Pourquoi donc des décennies d’expansion économique rapide ne se sont pas traduites par des gains proportionnels pour les investisseurs ? Les économistes ont conclu de longue date que le lien entre la croissance économique et les rendements boursiers est dans le meilleur des cas ténu, voire absent. Il y a des tas de raisons à cela. La plus forte est que les valorisations de début de période sont les meilleurs prédicteurs des rendements futurs. Mais il y a d’autres forces plus fondamentales en jeu. L’une d’elles, invoquée par le professeur de finances Jay Ritter, est particulièrement pertinente pour la Chine : « Un pays peut connaître une croissance rapide en y mettant plus de capitaux et de travail sans que ceux qui possèdent les capitaux gagnent des rendements plus élevés. » Ce qui laisserait à penser qu’un ralentissement de la croissance pourrait servir les intérêts des actionnaires…

L’investisseur moyen est encore peu investi directement en actions chinoises

En dépit de ses contre-performances boursières, la Chine voit son influence s’accroître. En octobre 2011, les actions chinoises ne représentaient qu’un peu plus de 17 % de l’Indice MSCI Marchés émergents. À la fin septembre 2021, soit près de dix ans plus tard, ce chiffre était passé à près de 24 % (voir graphique 2). Au cours de cette même période, la part de la Chine dans l’Indice MSCI Monde Tous Pays est passée de 2,2 % à 4,1 %. Par conséquent, dans un portefeuille hypothétique constitué à 60 % d’actions et 40 % d’obligations, la part occupée par les actions chinoises est passée de 1,3 % à 2,4 %. Donc, dans le contexte d’un portefeuille diversifié, les actions domiciliées dans la deuxième économie mondiale ne jouent encore qu’un petit rôle. Il conviendra de se le rappeler au prochain effondrement boursier de Chine continentale, comme celui du sauve-qui-peut des investisseurs particuliers en 2015.

Un terrain fertile pour la gestion active

S’ils ne veulent pas ignorer la Chine, les investisseurs devraient faire les difficiles quand ils y investissent. Ils pourront simplement, au besoin, décider que les risques n’en valent pas la peine. Ou au contraire, faire la chasse aux opportunités. Car paradoxalement, un accès difficile, l’ingérence du gouvernement et un public-cible constitué principalement de négociateurs locaux font du marché boursier chinois un environnement plein de cibles potentielles pour les investisseurs avertis. Les gérants professionnels y trouveront de nombreuses inefficiences de marché à exploiter.

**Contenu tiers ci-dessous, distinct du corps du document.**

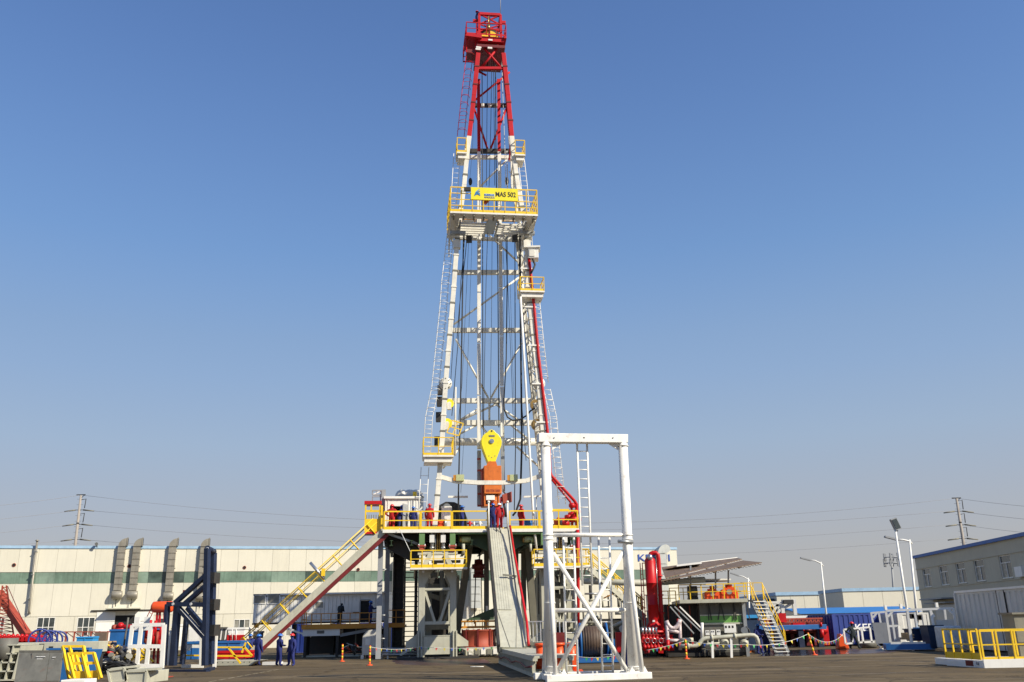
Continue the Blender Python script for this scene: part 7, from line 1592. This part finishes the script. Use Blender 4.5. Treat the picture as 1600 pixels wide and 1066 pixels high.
# heap of valves and hoses
hp = thing('valve_heap', 'heap of red and yellow valves and dark hoses behind the yellow frames', 'scrap pile', G(180,1035)); rnd = random.Random(21)
for k in range(120):
    px = rnd.uniform(150,203); py = rnd.uniform(1013,1036); q = P(px,py,50+rnd.random()*3); q.z = max(.1,q.z)
    mt2 = rnd.choice([M['red'],M['dred'],M['yellow'],M['brick'],M['dark'],M['black'],M['olive'],M['navy']]) if px < 172 else rnd.choice([M['yellow'],M['dark'],M['black'],M['navy'],M['olive'],M['wood']])
    d = V3((rnd.uniform(-1,1),rnd.uniform(-1,1),rnd.uniform(-.5,1))).normalized()*rnd.uniform(.08,.4); r = rnd.uniform(.04,.12)
    MB().tube(q-d,q+d,r,n=10).tube(q+d*.9,q+d*1.15,r*1.5,n=10).build('valve', mt2, hp)
for k in range(9):
    q = P(rnd.uniform(172,196),1037,49.5); q.z = .15; pts = [q+V3((math.cos(t)*rnd.uniform(.5,.9),math.sin(t)*.5,rnd.uniform(0,.5))) for t in [j*math.pi/5 for j in range(11)]]; PA(hp, 'hose', pts, .06, M['black'])
MB().beam(P(150,1032,51), P(180,1026,51), .35, .25).build('navy_bar', M['drkblue'], hp); MB().prism([P(150,1038,50),P(195,1030,50),P(192,1022,50),P(156,1031,50)][::-1], V3((0,.3,0))).build('grey_cloth', M['grey'], hp, .05)
MB().bx(*P(156,1041,49.5), *(P(163,1035,49.5)+V3((0,.5,0)))).build('white_box', CW, hp)
cyh = thing('curved_hook', 'thin pale pipe leaning against the wide blue tank', 'pipe', G(193,1020)); PA(cyh, 'pipe', [P(193,1013,56), P(196,992,56), P(198,982,56), P(200.5,965,56)], .06, M['plate'])
yz = thing('yellow_zigzag_frame', 'yellow folded ladder frame lying behind the white panel frame', 'railing', P(225,1030,52))
for a, b in (((208,1013),(228,1031)),((218,1013),(240,1034)),((208,1018),(218,1027)),((228,1024),(218,1033)),((224,1013),(232,1020))): B(yz, 'bar', P(*a,52), P(*b,52), .09, M['yellow'])
mm = thing('maroon_sling', 'heap of dark maroon slings lying on the ground by the white panel frame base', 'sling', G(232,1046)); rnd = random.Random(4)
for k in range(8): q = G(222+k*3.2,1045.5); PA(mm, 'strap', [q+V3((-.35,0,.05)), q+V3((-.1,rnd.uniform(-.2,.2),.22)), q+V3((.15,0,.12)), q+V3((.4,.1,.04))], .05, M['dred'])
# white low skid on the ground, cream boxes in front
wsk = thing('white_ground_skid', 'flat white skid beam on the ground behind the cream steel boxes', 'skid', G(190,1045)); B(wsk, 'beam', G(150,1044,.15), G(200,1043,.15), .5, CW, .2); B(wsk, 'beam', G(200,1046,.15), G(256,1044,.15), .6, CW, .24)
for (pts, d, lab) in (([(170,1048),(193,1045),(197,1062),(174,1067)],1.6,'open ended cream steel box tilted on the ground, the left of two'),([(198,1050),(228,1049),(226,1068),(199,1068)],1.8,'cream steel box with flared rim in the foreground, the right of two')):
    t = thing('steel_box', lab, 'steel box', G(pts[3][0],1066)); q = [P(a,b,37.5) for a,b in pts]
    MB().prism(q[::-1], V3((.25,d,.0))).build('body', M['cream'], t, .02)
    c = sum(q, V3())/4; qq = [c+(p-c)*1.09 for p in q]; 
    for a, b in zip(qq, qq[1:]+qq[:1]): MB().beam(a+V3((0,-.02,0)), b+V3((0,-.02,0)), .08).build('rim', M['cream'], t)
    MB().beam(q[0]+V3((0,.4,.05)), q[1]+V3((.35,.5,.07)), .7, .08).build('top_flange', M['cream'], t)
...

Ici, la recherche fondamentale est davantage récompensée. C’est peut-être le seul des grands marchés actions où une majorité d’investisseurs professionnels surclasse régulièrement l’indice de marché. Dans le dernier baromètre Morningstar actif/passif du marché chinois, les trois quarts des fonds d’actions chinoises gérés activement ont réussi à la fois à survivre et à surclasser la moyenne des fonds passifs (qui répliquent l’indice de référence du marché) par rapport à la décennie précédente. À titre de comparaison, seuls 19 % des fonds d’actions américaines activement gérés peuvent y prétendre au cours des 10 ans qui se sont terminés en juin 2021. Autrement dit, le marché américain est beaucoup plus efficient.

Pour les investisseurs prêts à franchir le pas, voici quelques idées de fonds d’actions chinoises appréciés par les analystes Morningstar : JPM China C Acc USD (Code Isin : LU0129472758), Schroder ISF China Opps A Acc EUR (Code Isin : LU2345993211), UBS Lux EF China Opportunities USD P EUR Acc (code Isin : LU2131365186), Fidelity China Focus Y-Acc-EUR (Code Isin : LU0936575868) ou encore FSSA China Growth VI EUR Acc (Code Isin : IE00BYXW3909). Histoire d’espérer que la prochaine décennie, soit boursièrement plus rentable pour ce marché que ne le furent les trois précédentes.